Brief. Copy the listing below line for line, starting at its first line and ending with the line that has "SC.camera = cam" in it. Add nothing.

◆ ◆ ◆

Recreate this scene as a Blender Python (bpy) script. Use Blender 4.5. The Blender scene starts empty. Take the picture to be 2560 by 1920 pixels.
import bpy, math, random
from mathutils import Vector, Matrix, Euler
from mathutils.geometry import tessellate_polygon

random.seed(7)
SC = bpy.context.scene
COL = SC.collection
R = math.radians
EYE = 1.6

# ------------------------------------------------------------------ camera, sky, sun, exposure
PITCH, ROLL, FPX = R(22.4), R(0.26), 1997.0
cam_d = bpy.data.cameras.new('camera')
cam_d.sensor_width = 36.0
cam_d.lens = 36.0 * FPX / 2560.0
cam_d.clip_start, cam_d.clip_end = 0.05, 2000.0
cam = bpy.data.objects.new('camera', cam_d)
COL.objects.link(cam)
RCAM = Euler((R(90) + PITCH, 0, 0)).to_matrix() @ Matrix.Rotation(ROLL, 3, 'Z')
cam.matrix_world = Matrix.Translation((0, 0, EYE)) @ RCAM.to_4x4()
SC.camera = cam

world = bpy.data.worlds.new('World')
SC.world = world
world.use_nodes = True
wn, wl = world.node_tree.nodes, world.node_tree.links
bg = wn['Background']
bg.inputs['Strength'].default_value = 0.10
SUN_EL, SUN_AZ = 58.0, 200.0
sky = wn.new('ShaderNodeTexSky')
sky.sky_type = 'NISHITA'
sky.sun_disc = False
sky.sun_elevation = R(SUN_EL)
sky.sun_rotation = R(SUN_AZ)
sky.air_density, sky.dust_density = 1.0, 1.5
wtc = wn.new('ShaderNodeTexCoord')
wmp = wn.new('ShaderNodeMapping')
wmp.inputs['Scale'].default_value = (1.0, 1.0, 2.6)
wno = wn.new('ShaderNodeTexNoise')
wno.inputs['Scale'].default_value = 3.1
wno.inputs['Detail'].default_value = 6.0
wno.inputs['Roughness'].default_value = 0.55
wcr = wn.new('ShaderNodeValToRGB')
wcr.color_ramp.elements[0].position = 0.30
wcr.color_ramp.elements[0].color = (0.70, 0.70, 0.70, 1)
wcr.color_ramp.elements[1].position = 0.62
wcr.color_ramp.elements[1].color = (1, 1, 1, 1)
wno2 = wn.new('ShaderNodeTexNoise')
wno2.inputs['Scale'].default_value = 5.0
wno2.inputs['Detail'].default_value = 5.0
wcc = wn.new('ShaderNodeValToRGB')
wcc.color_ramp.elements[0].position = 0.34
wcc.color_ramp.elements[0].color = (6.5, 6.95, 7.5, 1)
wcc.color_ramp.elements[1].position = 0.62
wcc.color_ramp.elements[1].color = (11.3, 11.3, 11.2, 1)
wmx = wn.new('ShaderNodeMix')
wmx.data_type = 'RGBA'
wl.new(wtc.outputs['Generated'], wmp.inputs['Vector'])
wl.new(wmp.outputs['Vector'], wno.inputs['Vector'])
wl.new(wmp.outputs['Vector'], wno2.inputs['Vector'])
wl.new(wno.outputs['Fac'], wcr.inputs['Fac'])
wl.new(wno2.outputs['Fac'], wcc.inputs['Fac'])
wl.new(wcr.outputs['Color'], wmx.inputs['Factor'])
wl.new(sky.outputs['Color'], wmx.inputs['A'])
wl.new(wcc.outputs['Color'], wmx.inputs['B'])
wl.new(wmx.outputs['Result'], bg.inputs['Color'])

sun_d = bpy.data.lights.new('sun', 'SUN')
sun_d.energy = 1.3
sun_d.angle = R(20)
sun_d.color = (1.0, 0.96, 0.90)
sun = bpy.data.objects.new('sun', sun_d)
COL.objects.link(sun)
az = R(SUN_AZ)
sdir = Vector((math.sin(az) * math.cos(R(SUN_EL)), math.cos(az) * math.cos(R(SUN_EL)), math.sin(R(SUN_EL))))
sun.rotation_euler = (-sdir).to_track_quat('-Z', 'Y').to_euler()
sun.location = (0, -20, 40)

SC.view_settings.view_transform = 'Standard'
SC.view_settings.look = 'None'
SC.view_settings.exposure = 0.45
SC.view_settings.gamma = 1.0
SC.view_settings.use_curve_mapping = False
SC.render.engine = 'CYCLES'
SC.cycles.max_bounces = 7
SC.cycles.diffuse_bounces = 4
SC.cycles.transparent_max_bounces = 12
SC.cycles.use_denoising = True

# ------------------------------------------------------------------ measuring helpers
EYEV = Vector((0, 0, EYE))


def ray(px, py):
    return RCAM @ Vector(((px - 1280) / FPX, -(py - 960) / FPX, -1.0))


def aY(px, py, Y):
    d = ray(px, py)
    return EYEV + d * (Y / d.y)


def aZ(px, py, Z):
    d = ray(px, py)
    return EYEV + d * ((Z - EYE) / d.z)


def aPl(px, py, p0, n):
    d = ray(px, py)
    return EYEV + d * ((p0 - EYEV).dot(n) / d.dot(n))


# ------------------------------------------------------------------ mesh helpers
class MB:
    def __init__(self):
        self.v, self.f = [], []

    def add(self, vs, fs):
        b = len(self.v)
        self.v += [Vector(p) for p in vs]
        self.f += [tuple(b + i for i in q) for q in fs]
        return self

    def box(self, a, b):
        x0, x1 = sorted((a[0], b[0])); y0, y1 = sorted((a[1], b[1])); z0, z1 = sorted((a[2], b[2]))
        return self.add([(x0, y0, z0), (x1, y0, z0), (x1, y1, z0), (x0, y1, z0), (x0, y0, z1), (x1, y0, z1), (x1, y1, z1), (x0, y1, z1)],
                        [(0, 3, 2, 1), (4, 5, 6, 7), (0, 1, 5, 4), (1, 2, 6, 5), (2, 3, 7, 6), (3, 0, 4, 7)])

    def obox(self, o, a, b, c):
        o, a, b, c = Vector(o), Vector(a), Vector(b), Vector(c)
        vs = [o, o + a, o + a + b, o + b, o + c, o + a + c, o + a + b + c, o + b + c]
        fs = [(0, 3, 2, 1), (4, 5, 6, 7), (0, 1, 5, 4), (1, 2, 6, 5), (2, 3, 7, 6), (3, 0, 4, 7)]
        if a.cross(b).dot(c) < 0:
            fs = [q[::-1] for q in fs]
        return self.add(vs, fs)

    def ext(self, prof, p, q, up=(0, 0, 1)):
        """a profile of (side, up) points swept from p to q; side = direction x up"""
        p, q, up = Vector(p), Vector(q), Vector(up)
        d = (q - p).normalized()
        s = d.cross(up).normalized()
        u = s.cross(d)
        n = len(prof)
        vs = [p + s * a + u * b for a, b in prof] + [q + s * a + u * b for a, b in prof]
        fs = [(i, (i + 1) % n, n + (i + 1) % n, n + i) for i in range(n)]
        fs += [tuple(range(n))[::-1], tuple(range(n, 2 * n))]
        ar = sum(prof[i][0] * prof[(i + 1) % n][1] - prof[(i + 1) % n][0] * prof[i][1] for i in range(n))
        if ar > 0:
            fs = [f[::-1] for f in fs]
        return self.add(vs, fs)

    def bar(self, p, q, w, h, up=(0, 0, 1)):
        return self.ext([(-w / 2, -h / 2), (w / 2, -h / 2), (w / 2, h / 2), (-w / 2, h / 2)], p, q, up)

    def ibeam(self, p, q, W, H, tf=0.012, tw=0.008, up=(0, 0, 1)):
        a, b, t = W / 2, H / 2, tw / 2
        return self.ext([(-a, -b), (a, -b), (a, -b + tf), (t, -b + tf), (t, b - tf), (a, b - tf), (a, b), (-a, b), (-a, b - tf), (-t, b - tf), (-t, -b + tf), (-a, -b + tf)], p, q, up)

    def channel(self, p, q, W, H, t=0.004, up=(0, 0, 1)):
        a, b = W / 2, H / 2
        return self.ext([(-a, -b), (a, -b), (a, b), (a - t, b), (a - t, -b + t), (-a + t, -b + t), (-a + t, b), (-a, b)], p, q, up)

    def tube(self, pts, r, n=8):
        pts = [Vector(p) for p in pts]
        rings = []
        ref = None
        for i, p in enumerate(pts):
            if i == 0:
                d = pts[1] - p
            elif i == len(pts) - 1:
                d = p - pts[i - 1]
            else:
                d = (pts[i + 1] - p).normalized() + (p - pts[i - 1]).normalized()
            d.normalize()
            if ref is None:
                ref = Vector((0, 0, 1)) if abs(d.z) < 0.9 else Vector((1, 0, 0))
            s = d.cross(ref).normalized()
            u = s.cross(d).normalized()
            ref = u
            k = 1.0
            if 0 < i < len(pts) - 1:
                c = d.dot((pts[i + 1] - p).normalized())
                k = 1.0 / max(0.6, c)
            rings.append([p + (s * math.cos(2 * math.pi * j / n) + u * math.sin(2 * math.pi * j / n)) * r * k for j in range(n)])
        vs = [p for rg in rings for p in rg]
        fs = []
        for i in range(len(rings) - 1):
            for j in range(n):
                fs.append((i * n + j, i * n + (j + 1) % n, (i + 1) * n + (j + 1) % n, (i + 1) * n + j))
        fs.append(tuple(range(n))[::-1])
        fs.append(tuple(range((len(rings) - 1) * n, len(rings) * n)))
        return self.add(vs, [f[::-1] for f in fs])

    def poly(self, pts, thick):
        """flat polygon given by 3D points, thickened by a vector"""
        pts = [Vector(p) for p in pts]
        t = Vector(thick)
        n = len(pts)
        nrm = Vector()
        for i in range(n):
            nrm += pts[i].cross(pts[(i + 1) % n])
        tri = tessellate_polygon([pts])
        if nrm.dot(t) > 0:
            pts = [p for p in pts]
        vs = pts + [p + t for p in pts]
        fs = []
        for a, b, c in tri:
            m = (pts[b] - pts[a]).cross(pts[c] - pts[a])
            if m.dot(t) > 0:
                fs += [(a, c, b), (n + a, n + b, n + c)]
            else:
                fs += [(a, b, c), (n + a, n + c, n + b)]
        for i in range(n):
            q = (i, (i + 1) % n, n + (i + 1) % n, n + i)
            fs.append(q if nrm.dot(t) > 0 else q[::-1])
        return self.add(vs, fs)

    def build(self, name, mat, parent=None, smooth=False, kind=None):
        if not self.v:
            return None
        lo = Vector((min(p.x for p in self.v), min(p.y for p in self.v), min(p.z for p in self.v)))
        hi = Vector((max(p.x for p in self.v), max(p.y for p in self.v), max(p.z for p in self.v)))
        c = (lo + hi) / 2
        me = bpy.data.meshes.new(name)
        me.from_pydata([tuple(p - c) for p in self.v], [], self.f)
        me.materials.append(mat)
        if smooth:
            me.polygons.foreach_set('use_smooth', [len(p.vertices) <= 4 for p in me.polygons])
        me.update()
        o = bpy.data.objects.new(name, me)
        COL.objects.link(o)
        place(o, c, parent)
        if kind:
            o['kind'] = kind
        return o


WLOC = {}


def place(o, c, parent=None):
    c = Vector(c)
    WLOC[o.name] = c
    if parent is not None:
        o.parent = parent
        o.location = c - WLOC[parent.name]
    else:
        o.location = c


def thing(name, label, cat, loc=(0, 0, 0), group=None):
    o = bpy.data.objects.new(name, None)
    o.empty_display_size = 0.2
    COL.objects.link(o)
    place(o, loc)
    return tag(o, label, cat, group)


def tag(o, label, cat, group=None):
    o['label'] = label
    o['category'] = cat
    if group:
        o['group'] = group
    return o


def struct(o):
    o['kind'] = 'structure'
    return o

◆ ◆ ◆

Exercise answer.
Recreate this scene as a Blender Python (bpy) script. Use Blender 4.5. The Blender scene starts empty. Take the picture to be 2560 by 1920 pixels.
import bpy, math, random
from mathutils import Vector, Matrix, Euler
from mathutils.geometry import tessellate_polygon

random.seed(7)
SC = bpy.context.scene
COL = SC.collection
R = math.radians
EYE = 1.6

# ------------------------------------------------------------------ camera, sky, sun, exposure
PITCH, ROLL, FPX = R(22.4), R(0.26), 1997.0
cam_d = bpy.data.cameras.new('camera')
cam_d.sensor_width = 36.0
cam_d.lens = 36.0 * FPX / 2560.0
cam_d.clip_start, cam_d.clip_end = 0.05, 2000.0
cam = bpy.data.objects.new('camera', cam_d)
COL.objects.link(cam)
RCAM = Euler((R(90) + PITCH, 0, 0)).to_matrix() @ Matrix.Rotation(ROLL, 3, 'Z')
cam.matrix_world = Matrix.Translation((0, 0, EYE)) @ RCAM.to_4x4()
SC.camera = cam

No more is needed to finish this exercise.